With its disdain for Israel, the U.N. has invalidated itself as a forum in which to try to heal the Arab-Israeli conflict. Israel isn't just condemned by the world body more than any other country; the Jewish state is condemned more often than all other countries combined. According to U.N. Watch in Geneva, the U.N.'s Human Rights Council has adopted, since its founding in 2006, about 70 resolutions condemning specific countries, 40 of which have been against Israel. In the General Assembly, about 20 anti-Israel resolutions are adopted each year, as opposed to five or six against other countries. That is not mere hostility but pathological obsession.

The vote to recognize Palestine will almost certainly increase anti-Israel violence in the region. It will also likely encourage the international boycott-Israel movement, which uniquely ostracizes the Jewish state. Palestinian Authority leader Mahmoud Abbas has said that upgraded Palestinian status at the U.N. would "pave the way" to press for legal sanctions against Israel. The likely result would be to turn any Israeli act of war, even in self-defense, into a war crime.

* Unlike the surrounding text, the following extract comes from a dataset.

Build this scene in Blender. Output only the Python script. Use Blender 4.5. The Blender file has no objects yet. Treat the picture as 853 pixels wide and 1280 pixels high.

Statehood is a responsibility to be earned. And so far the Palestinian national movement has hardly proved its willingness to live in peace beside Israel. Palestinian schools and media — those of Fatah as well as of Hamas — routinely portray Israel as an artificial and temporary creation, without any rootedness in the land. All of Jewish history — from the ancient temple in Jerusalem to the Holocaust — is dismissed as a lie. No Palestinian leader has told his people — as Israeli prime ministers since Yitzhak Rabin have told their people — that the land must be shared by two nations. Instead, Palestinian leaders have consistently told their people that the goal is a state on all the land between the Jordan River and the Mediterranean Sea, and they encourage their people to dream of a Middle East without Israel.

The U.N. vote comes at a time when Israelis are feeling increasingly besieged. In the last year, Israel's closest regional ally, Turkey, has turned outright hostile; Turkey's Islamist prime minister, Recep Tayyip Erdogan, last week threatened to dispatch warships against Israel. The peace with Egypt is unraveling: Two weeks ago, as a mob ransacked Israel's embassy in Cairo, Egyptian leaders refused to take desperate calls from their Israeli counterparts and dispatched commandos to rescue Israeli personnel only after American intervention. Israel evacuated its embassy in Amman, Jordan, over the weekend to avert a similar situation.

Meanwhile, terrorist enclaves on Israel's borders — Hezbollah in the north, Hamas in the south — aim tens of thousands of missiles at Israeli cities. And the Iranian regime, whose declared goal is the destruction of Israel, is moving ever closer to nuclear capability.

For many Israelis the sense of threat recalls May 1967, when Arab leaders vowing to destroy the Jewish state massed their armies on its borders. And while the international community remembers Israel's stunning victory against those forces in June 1967, Israelis recall the terrible isolation of the weeks before, when even Israel's friends offered little assistance.

Israel tends to take risks for peace when it believes the chance for peace is credible and when it senses a fair international climate. Israel withdrew from the Sinai desert — which is three times the size of Israel and which provided it with strategic protection — because Egyptian President Anwar Sadat convinced the Israeli public he was serious about peace. And when Eastern European and many Third World countries established diplomatic relations with Israel following the collapse of the Soviet Union in 1991, Israel responded with an overture to the Palestine Liberation Organization that became the Oslo process.

But when the international community treats the Jewish state with contempt, Israelis tend to reciprocate. The result is a stiffening of hard-line attitudes.

In large measure, then, the future of a Palestinian state will be determined by whether Israelis perceive it more as existential necessity or as existential threat, and whether they feel the international community is receptive to their security concerns.

In one sense the U.N. vote is a useful reminder of the origins of the conflict. In 1947 the General Assembly voted for partition; it didn't call for creating only a Jewish state but a Palestinian state as well. The Arab world rejected partition and tried to destroy Israel.

That rejection remains the core of the conflict. However problematic, settlements are not the main obstacle to an agreement. Both former Prime Ministers Ehud Barak and Ehud Olmert offered to uproot dozens of settlements and concentrate the rest in "blocs" along the border to enable Palestinian territorial contiguity. Palestinian leaders dismissed those offers.

In endorsing a diplomatic process that ignores Israel, the U.N. would, in effect, affirm the Arab world's attempt to erase Israel's legitimacy. And by encouraging Israeli despair, it could help turn Palestine into a permanent virtual state.

By Yossi Klein Halevi, a fellow at the Shalom Hartman Institute in Jerusalem and a contributing editor at the New Republic.